Long, winding road to US financial reform at an end

By August 20, 2010News

A bill intended to address the problems that plunged the U.S. into full-blown financial crisis in 2008 has recently become law. The Dodd-Frank Wall Street Reform and Consumer Protection Act contains some key corporate governance provisions. These are of obvious interest to Canadian investors in U.S. equities. They are also worthy of note by Canadian companies and their investors because of the significant influence that U.S. developments have in our market.
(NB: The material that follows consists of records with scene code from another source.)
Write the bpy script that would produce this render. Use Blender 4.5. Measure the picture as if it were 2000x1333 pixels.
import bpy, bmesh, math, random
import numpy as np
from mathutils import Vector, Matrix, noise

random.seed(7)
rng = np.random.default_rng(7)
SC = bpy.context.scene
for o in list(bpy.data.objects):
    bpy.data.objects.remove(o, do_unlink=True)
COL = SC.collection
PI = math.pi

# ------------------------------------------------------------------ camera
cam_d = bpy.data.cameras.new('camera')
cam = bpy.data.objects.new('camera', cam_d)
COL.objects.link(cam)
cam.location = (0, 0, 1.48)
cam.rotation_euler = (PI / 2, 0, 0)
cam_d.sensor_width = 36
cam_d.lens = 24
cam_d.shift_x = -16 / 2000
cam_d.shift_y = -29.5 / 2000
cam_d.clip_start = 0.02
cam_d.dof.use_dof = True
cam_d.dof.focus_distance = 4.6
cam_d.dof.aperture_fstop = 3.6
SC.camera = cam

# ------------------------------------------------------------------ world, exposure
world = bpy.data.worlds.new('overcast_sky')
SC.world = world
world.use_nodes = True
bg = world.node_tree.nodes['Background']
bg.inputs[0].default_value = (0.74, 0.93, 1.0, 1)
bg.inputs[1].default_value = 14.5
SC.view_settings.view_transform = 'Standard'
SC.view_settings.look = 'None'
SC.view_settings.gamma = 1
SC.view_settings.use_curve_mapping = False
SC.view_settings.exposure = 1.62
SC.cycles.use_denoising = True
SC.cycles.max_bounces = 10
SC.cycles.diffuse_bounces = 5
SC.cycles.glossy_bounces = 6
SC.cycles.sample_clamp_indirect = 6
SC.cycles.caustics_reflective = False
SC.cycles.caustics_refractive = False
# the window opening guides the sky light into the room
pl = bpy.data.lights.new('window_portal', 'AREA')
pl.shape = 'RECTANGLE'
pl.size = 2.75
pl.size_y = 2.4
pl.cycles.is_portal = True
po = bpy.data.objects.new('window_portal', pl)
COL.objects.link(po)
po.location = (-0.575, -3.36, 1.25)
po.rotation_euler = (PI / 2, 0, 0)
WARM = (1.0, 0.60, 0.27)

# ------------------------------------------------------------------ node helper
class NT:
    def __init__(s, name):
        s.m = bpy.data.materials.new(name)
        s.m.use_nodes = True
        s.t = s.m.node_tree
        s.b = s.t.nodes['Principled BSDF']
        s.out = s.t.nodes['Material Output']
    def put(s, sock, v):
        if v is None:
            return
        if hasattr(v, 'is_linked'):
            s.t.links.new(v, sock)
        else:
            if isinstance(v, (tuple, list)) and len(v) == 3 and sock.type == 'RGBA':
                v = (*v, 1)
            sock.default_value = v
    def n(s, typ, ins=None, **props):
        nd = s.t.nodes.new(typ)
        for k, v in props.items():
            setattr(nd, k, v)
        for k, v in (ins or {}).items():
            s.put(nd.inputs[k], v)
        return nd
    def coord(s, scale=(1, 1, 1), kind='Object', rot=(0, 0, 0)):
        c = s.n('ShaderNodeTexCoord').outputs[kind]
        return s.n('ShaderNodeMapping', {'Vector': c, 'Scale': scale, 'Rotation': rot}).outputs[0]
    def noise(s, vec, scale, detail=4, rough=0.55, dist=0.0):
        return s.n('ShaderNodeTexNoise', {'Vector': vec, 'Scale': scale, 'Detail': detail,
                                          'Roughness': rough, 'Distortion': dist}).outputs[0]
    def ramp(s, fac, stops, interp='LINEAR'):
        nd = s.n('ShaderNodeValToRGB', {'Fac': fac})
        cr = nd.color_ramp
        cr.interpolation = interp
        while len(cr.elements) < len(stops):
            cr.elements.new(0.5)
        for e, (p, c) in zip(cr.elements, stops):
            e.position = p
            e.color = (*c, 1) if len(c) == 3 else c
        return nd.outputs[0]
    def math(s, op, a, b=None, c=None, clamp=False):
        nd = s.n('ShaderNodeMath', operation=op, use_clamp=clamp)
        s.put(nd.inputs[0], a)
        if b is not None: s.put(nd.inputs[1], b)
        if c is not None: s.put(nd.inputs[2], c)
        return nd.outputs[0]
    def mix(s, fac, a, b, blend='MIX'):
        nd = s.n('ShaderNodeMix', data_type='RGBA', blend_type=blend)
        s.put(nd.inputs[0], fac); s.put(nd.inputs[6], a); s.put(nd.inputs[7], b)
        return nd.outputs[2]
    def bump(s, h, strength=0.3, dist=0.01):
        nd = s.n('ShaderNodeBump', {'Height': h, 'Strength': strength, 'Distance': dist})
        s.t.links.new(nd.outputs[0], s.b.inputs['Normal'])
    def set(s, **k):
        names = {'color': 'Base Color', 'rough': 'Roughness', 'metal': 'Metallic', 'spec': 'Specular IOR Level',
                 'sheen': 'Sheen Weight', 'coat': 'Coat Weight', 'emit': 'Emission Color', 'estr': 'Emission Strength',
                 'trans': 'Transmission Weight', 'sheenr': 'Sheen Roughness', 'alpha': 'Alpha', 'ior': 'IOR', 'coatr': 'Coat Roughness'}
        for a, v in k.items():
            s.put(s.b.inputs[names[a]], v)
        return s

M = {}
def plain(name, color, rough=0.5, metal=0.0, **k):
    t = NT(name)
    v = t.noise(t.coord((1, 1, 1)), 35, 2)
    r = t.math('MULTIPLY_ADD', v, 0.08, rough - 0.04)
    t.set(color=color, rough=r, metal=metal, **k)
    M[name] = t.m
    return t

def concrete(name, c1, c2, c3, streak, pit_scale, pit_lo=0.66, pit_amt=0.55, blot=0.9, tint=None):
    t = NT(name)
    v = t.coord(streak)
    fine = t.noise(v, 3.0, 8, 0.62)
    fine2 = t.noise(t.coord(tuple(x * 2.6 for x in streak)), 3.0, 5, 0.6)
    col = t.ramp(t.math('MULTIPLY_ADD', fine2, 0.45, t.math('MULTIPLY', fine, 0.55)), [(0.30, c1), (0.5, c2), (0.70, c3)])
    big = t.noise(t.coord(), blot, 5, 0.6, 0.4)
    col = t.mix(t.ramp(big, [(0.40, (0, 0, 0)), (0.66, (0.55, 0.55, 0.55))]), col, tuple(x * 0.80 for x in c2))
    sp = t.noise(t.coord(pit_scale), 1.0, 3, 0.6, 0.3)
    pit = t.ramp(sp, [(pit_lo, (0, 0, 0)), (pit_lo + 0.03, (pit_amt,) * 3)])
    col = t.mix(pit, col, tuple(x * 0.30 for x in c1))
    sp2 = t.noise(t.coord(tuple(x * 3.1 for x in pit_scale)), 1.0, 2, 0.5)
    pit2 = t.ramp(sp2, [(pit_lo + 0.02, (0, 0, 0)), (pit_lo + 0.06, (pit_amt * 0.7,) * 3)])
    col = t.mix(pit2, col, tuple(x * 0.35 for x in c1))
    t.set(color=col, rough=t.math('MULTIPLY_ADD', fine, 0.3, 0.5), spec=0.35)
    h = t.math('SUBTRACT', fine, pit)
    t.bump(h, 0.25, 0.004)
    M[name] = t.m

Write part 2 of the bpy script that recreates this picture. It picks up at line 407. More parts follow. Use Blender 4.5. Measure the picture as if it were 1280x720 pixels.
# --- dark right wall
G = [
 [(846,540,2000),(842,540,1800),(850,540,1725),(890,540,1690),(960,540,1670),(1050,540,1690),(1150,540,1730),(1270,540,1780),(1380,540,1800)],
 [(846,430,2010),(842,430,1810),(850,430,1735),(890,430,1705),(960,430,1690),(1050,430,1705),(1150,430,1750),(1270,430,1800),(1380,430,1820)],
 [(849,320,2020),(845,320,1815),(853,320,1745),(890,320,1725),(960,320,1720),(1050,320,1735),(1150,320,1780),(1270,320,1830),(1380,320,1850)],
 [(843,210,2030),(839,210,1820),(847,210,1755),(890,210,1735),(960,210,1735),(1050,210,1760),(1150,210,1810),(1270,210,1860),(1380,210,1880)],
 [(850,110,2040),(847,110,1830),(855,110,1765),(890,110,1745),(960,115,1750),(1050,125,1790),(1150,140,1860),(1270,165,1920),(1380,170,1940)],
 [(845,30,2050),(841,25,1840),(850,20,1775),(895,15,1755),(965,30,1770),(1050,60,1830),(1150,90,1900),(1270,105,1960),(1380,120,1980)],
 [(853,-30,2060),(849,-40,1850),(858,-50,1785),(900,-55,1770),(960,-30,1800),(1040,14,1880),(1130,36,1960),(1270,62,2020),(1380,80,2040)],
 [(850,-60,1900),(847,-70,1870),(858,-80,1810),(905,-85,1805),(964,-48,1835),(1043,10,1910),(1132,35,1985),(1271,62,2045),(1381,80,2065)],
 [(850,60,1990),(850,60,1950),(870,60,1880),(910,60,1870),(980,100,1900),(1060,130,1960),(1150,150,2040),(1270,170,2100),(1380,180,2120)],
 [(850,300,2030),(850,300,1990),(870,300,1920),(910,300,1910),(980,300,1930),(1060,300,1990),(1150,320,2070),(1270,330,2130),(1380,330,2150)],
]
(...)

New governance requirements for most U.S. firms are:

  • Say on pay: companies must provide shareholders with a non-binding vote on the executive pay policies and practices they disclose in their proxy materials. They may also ask shareholders to ratify holding the vote every two or three years instead of having an annual vote on pay.
  • Say on severance: shareholders will also have a non-binding vote on severance payments – commonly referred to as ‘golden parachutes’ due to their typically large value – that are awarded in the context of a sale, merger or consolidation of the company.The bill gives the SEC authority to exempt small public companies from the requirements described above.
  • Pay clawbacks: companies must establish a policy that if financial results are restated and compensation previously paid was based on corporate performance that was not in fact achieved, the company will recover the excess from the executive(s).
  • Proxy access: the Securities and Exchange Commission (SEC) is authorized to make rules governing the nomination of directors by shareholders for inclusion in the company’s proxy materials. This is commonly referred to as proxy access.
  • Pay ratio disclosure: companies will be required to disclose the median pay of all employees other than the CEO, the pay of the CEO, and the ratio of the two amounts. This is commonly referred to as pay disparity in the U.S.
  • Compensation committee independence: directors sitting on the committee responsible for pay decisions must be independent of management.
  • Compensation committee advisor considerations: advisors to the compensation committee are not required to be independent of company management, but the committee must consider various factors affecting the independence of outside advisors before it hires them to assist it in making pay decisions.

Compromises were made on the way to finalizing the bill, some affecting the governance provisions. Majority voting in director elections, which would have provided that directors must receive the support of a majority of votes cast to be elected, was included in earlier versions of the bill, but dropped from its final incarnation.

On Wednesday, July 22, President Obama signed the bill into law.